Бархатная революция и жестокая совесть
— Когда вы воцерковились, у вас не было ощущения, что вы потеряли свободу?
— Я уже понимаю, что свобода — это ведь не хаос и не вседозволенность; ты отвечаешь за свои поступки: поступаешь так — получишь такой-то результат, и не жалуйся, потому что ты сознательно этот выбор сделал. Христианство — это свобода, потому что у каждого есть право выбора. Еще христианство — это свобода от страха. Ты понимаешь, что не ты один рулишь всем, что есть Кто-то, Кому ты можешь сказать: я в Твоих руках, пусть будет, как Ты хочешь; пожалуйста, возьми меня под свою защиту.
Что касается ограничений, для меня это понятные вещи. Можно привести массу примеров того, что любое дело связано с ограничениями: ты хочешь хорошо выглядеть — идешь в зал, убиваешься на тренажерах, отказываешь себе в сладостях. Если ты хочешь большой, светлой любви — ты наступаешь на себя, учишься принимать человека, который с тобой рядом, и жить с ним, умеряя свои желания и требования. Даже если ты просто безумно хочешь купить какую-то вещь, ты все равно не свободен, потому что тебе надо на нее заработать денег. Понятия свободы не существует в том смысле, в каком его употребляют люди, которым кажется, что православные не свободны. Нет, ты раб всего: привычек, общества, своей зарплаты, города, в котором ты живешь, даже своего автомобиля. Я считаю, что быть рабом Божиим в этой иерархии лучше.
— Вы стали реже появляться на звездных тусовках, это связано с воцерковлением?
— Да. С этим связан и мой уход с MTV , потому что мне стало там тошно. Я приходила после работы в храм и чувствовала себя грязной. Я не могу завязать совсем со своей профессией, с легкой журналистикой, но по счастью то, чем я занимаюсь сейчас, это уже не чистый шоу-бизнес, и сейчас мне не приходится краснеть на исповеди так, как это было раньше. Ну а с тусовками… Безусловно, у меня стало меньше времени на это, потому что теперь у меня есть семья и не хочется тратить на тусовки время, которое можно провести в семье или с друзьями. Я не говорю, что все эти тусовки — сплошное зло, но мне стало там некомфортно. Хотя для актеров, певцов, активных деятелей шоу-бизнеса это неотъемлемый атрибут профессии — появляться на всяких мероприятиях, светиться в прессе, постоянно напоминать о себе, иначе перестанут звонить и приглашать.
— После десяти лет на MTV взять и начать жить совсем по-другому — это же наверно, очень трудно?
— Вы знаете, Господь ко мне настолько милостив, что у меня все происходит очень мягко и деликатно, у меня все время «бархатная революция» в жизни: если что-то меняется, то просто потому, что уже не может не поменяться.

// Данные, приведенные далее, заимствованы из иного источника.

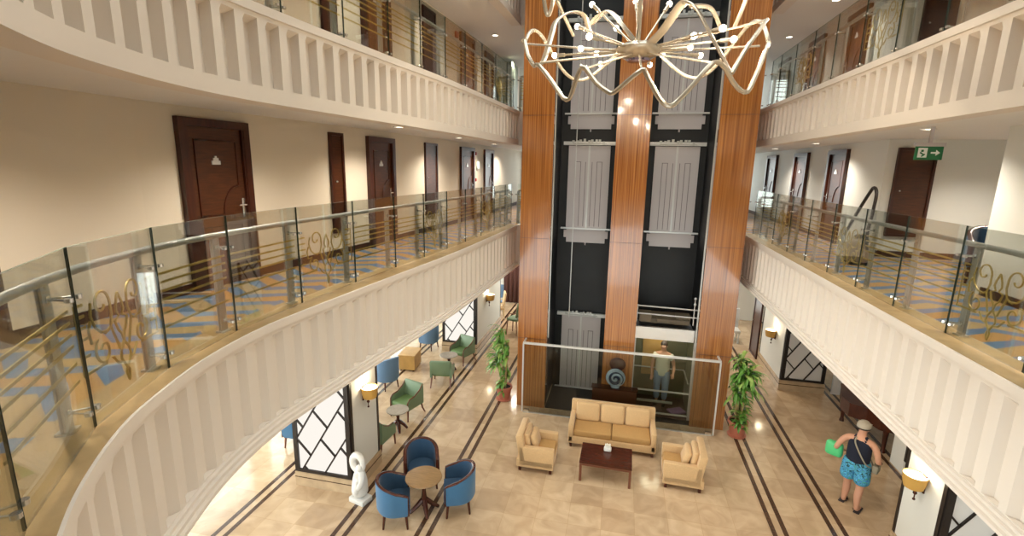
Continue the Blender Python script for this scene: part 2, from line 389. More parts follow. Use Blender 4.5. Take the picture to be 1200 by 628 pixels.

И мне никогда не приходилось наступать себе на горло или себя как-то ломать — все происходит естественно, и находятся какие-то другие пространства, чтобы в них перейти. Безусловно, я сейчас не смогла бы работать на MTV , мне неловко за какие-то вещи, которые я делала, работая на канале. Но и сейчас я еще очень далека от подлинного Православия. Не знаю, может, я никогда не смогу вести стопроцентно православный образ жизни. Хотя я стараюсь. Но, если честно, мне это очень нелегко. Я много лет пробыла в системе совсем других ценностей.
Например, когда идет Великий пост и я стараюсь поститься, читаю на сайте «Православие.ру» слово дня, а там один святой отец говорит, что ни еда, ни плотские утехи не сравнимы со страшнейшим из грехов — празднословием. А я этим празднословием зарабатываю деньги три часа в день пять раз в неделю. И что делать? Можно сменить работу, конечно, но я не готова на такие радикальные перемены в своей жизни. Потом, зачем-то же Господь одарил меня этим умением, как-то же я иду по этому пути. Это непростые для меня вопросы. Иногда совесть не дает спокойно уснуть. Я точно знаю, что совесть никогда не даст мне… не то чтобы оступиться, а сделать что-то вопреки ей — она у меня очень жестокая. Человек всегда знает, когда он неправ. Есть очень немного людей, которые способны жить с зудящей совестью всю жизнь и делать вид, что она не существует. Я отказываюсь от многих вещей в профессии — по совести: потому что знаю, что могу заработать этим кучу денег и попасть в какие-то сумасшедшие рейтинги, — но я продам душу.
БИОГРАФИЧЕСКАЯ СПРАВКА
Татьяна РОМАНЕНКО родилась в 1974 году на Украине, окончила музыкальную школу по классу гитары, поступила на факультет журналистики МГУ. Была теле- и радиоведущей на «Муз-ТВ», радио «Максимум», с 1998-го по 2008 год работала виджеем телеканала « MTV Россия». С 2007 года работает на радио «Маяк». В 2009-м выпустила цикл из 11 передач авторской программы «Обыкновенное чудо». Прихожанка храма Преподобного Сергия Радонежского в Крапивках. Замужем, воспитывает сына Луку.